* _Required task_:
Reproduce the whole listing, character for character.

------ Stored data

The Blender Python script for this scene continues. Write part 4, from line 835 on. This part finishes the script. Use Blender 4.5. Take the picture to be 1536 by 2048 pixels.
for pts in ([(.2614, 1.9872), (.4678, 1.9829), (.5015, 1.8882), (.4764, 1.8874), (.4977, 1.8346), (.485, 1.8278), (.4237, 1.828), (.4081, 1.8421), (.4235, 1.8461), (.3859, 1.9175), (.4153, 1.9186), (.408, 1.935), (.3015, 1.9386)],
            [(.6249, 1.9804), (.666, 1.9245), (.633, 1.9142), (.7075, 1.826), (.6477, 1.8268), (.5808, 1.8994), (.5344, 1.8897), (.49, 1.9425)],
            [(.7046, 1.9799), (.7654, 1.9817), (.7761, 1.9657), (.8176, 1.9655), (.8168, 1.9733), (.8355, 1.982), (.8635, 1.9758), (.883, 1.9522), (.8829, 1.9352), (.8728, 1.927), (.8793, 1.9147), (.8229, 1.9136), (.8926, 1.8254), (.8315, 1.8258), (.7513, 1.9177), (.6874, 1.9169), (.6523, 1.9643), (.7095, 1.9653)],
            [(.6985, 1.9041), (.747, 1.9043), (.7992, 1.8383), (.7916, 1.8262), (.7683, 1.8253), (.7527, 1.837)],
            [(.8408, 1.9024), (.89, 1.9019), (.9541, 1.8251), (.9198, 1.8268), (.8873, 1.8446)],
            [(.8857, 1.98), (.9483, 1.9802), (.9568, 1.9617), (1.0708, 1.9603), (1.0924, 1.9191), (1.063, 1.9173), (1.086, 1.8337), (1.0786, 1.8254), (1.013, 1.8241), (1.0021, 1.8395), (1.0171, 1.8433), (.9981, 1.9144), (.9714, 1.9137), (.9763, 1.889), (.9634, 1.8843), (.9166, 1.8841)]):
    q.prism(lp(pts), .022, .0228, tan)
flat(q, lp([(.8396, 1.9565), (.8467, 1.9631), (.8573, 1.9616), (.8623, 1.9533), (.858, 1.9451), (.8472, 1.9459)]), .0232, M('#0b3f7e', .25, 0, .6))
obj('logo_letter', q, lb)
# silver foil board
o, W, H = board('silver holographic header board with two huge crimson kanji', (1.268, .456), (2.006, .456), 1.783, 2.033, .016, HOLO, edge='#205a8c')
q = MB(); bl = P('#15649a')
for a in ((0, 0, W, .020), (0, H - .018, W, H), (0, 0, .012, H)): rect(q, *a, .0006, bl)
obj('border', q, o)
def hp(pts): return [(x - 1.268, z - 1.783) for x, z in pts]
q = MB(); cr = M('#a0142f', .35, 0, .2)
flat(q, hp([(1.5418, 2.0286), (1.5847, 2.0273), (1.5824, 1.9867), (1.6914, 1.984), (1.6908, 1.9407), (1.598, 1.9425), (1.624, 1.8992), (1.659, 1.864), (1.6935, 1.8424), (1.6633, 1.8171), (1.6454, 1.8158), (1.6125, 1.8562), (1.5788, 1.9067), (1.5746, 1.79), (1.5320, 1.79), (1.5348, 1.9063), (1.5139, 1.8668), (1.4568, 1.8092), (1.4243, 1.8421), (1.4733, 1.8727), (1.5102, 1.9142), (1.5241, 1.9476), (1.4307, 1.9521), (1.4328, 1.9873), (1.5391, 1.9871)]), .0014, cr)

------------

* _Response for this exercise_:
The Blender Python script for this scene continues. Write part 4, from line 835 on. This part finishes the script. Use Blender 4.5. Take the picture to be 1536 by 2048 pixels.
for pts in ([(.2614, 1.9872), (.4678, 1.9829), (.5015, 1.8882), (.4764, 1.8874), (.4977, 1.8346), (.485, 1.8278), (.4237, 1.828), (.4081, 1.8421), (.4235, 1.8461), (.3859, 1.9175), (.4153, 1.9186), (.408, 1.935), (.3015, 1.9386)],
            [(.6249, 1.9804), (.666, 1.9245), (.633, 1.9142), (.7075, 1.826), (.6477, 1.8268), (.5808, 1.8994), (.5344, 1.8897), (.49, 1.9425)],
            [(.7046, 1.9799), (.7654, 1.9817), (.7761, 1.9657), (.8176, 1.9655), (.8168, 1.9733), (.8355, 1.982), (.8635, 1.9758), (.883, 1.9522), (.8829, 1.9352), (.8728, 1.927), (.8793, 1.9147), (.8229, 1.9136), (.8926, 1.8254), (.8315, 1.8258), (.7513, 1.9177), (.6874, 1.9169), (.6523, 1.9643), (.7095, 1.9653)],
            [(.6985, 1.9041), (.747, 1.9043), (.7992, 1.8383), (.7916, 1.8262), (.7683, 1.8253), (.7527, 1.837)],
            [(.8408, 1.9024), (.89, 1.9019), (.9541, 1.8251), (.9198, 1.8268), (.8873, 1.8446)],
            [(.8857, 1.98), (.9483, 1.9802), (.9568, 1.9617), (1.0708, 1.9603), (1.0924, 1.9191), (1.063, 1.9173), (1.086, 1.8337), (1.0786, 1.8254), (1.013, 1.8241), (1.0021, 1.8395), (1.0171, 1.8433), (.9981, 1.9144), (.9714, 1.9137), (.9763, 1.889), (.9634, 1.8843), (.9166, 1.8841)]):
    q.prism(lp(pts), .022, .0228, tan)
flat(q, lp([(.8396, 1.9565), (.8467, 1.9631), (.8573, 1.9616), (.8623, 1.9533), (.858, 1.9451), (.8472, 1.9459)]), .0232, M('#0b3f7e', .25, 0, .6))
obj('logo_letter', q, lb)
# silver foil board
o, W, H = board('silver holographic header board with two huge crimson kanji', (1.268, .456), (2.006, .456), 1.783, 2.033, .016, HOLO, edge='#205a8c')
q = MB(); bl = P('#15649a')
for a in ((0, 0, W, .020), (0, H - .018, W, H), (0, 0, .012, H)): rect(q, *a, .0006, bl)
obj('border', q, o)
def hp(pts): return [(x - 1.268, z - 1.783) for x, z in pts]
q = MB(); cr = M('#a0142f', .35, 0, .2)
flat(q, hp([(1.5418, 2.0286), (1.5847, 2.0273), (1.5824, 1.9867), (1.6914, 1.984), (1.6908, 1.9407), (1.598, 1.9425), (1.624, 1.8992), (1.659, 1.864), (1.6935, 1.8424), (1.6633, 1.8171), (1.6454, 1.8158), (1.6125, 1.8562), (1.5788, 1.9067), (1.5746, 1.79), (1.5320, 1.79), (1.5348, 1.9063), (1.5139, 1.8668), (1.4568, 1.8092), (1.4243, 1.8421), (1.4733, 1.8727), (1.5102, 1.9142), (1.5241, 1.9476), (1.4307, 1.9521), (1.4328, 1.9873), (1.5391, 1.9871)]), .0014, cr)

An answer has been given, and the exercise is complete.